In essence, you as the homeowner must give at least two months' notice to adjoining neighbours before starting any of the kinds of building work covered by the Party Wall Act. The Act also specifies how this notice should be given (in writing, with a full description of the proposed work and the start date, plus other details).

If a neighbour then objects to your proposed project, the Act should then provide a mechanism for resolving matters to everyone's satisfaction.

This explanatory booklet on the Party Way Act is a comprehensive guide to what you need to know and do. Further advice and guidance is available from the Faculty of Party Wall Surveyors (FPWS).

Note that the Party Wall Act is separate from planning permission and building regulations approval which your project may also require.
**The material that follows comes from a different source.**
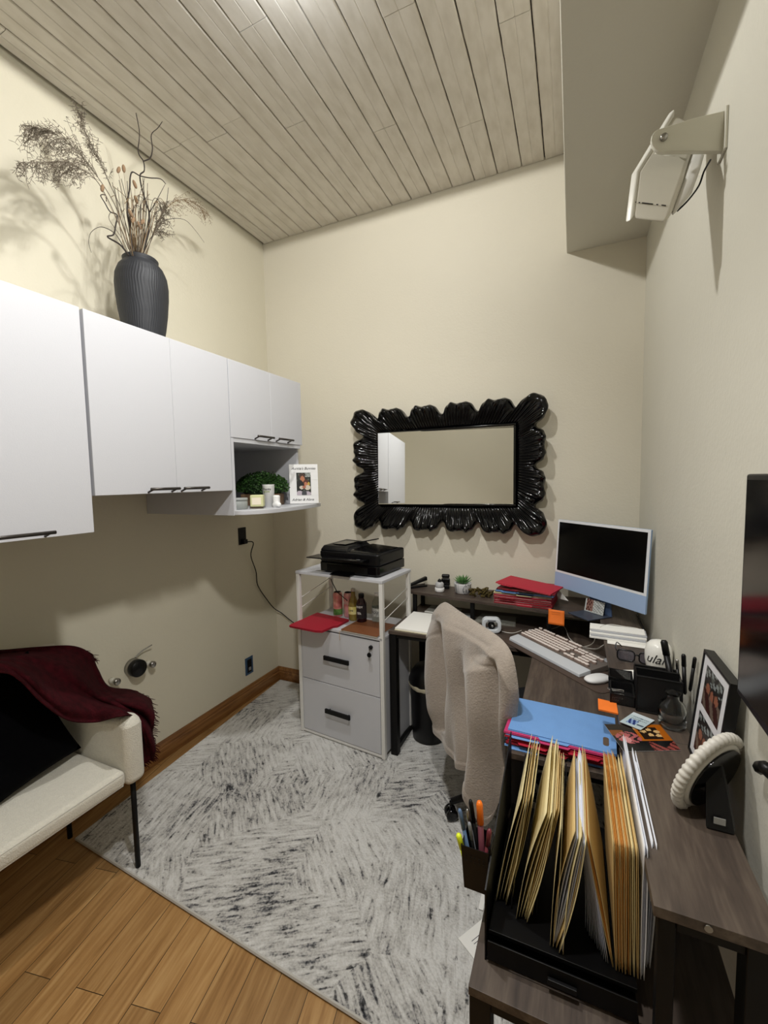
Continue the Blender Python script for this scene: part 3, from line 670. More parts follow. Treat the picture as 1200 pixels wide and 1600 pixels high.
# ------------------------------------------------------------------ left wall fittings
t = thing('wall_outlet', 'black wall outlet under the display shelf with a plug in it', 'outlet', (XL, 2.218, 1.09))
bm = BM(); box(bm, XL, XL+.006, 2.183, 2.253, 1.085, 1.20); mk('cover_plate', bm, M_blackp, t, world=True, bevel=.002)
bm = BM(); box(bm, XL+.006, XL+.03, 2.205, 2.24, 1.09, 1.12); mk('socket', bm, M_blackp, t, world=True, bevel=.003)
bm = BM()
tube(bm, smoothpath([(XL+.03, 2.235, 1.103), (XL+.05, 2.27, 1.09), U(392, 868, 'x', XL+.03), U(400, 893, 'x', XL+.015), U(403, 915, 'x', XL+.012), U(418, 938, 'x', XL+.012), U(429, 951, 'x', XL+.02), U(440, 958, 'y', YB-.02), U(452, 968, 'y', YB-.02), U(475, 985, 'y', YB-.02)], 6), .0035, 7)
props(mk('power_cord', bm, M_blackp, None, True), 'black power cord running from the wall outlet down behind the white cabinet', 'cord')
t = thing('junction_box', 'small blue uncovered electrical box low on the wall near the corner', 'outlet box', (XL, 2.233, .19))
bm = BM(); box(bm, XL, XL+.004, 2.195, 2.27, .175, .295); mk('rim_plate', bm, mat('blue_box_plastic', '35506E', .5), t, world=True, bevel=.001)
bm = BM(); box(bm, XL+.004, XL+.007, 2.212, 2.252, .19, .28); mk('socket', bm, M_black, t, world=True)
bm = BM(); box(bm, XL+.007, XL+.012, 2.222, 2.24, .205, .225); mk('connector', bm, mat('grey_connector', '8E8E90', .5), t, world=True)
t = thing('drain_cap', 'round black rubber cap on a chrome drain stub on the wall above the sofa arm', 'drain cap', (XL, 1.397, .575))
Mx = lambda y, z: T(XL, y, z) @ Matrix.Rotation(PI/2, 4, 'Y')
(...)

Types of building work covered by the Party Wall Act

See the explanatory booklet - and the Act itself - for full details of the kinds of building work covered by this legal framework.

This includes new building on or at boundary of two properties, work on an existing party wall or party structure - such as adjusting the height, or removing chimney breasts - and excavation near to and below the foundation level of neighbouring buildings.


'Party structures' in flats and apartments

The same law covers `party structures', such as a wall or floor partition that separates flats or other parts of a building under different ownership.

If you live in a flat or apartment block, there may also be restrictions on the type of work you can carry out. For example, by taking down a wall between your kitchen area and entrance hall you could compromise your means of escape in the event of a fire. Always ensure you consult the management committee for your flat or apartment block before starting work or seek the advice of a Party Wall Surveyor.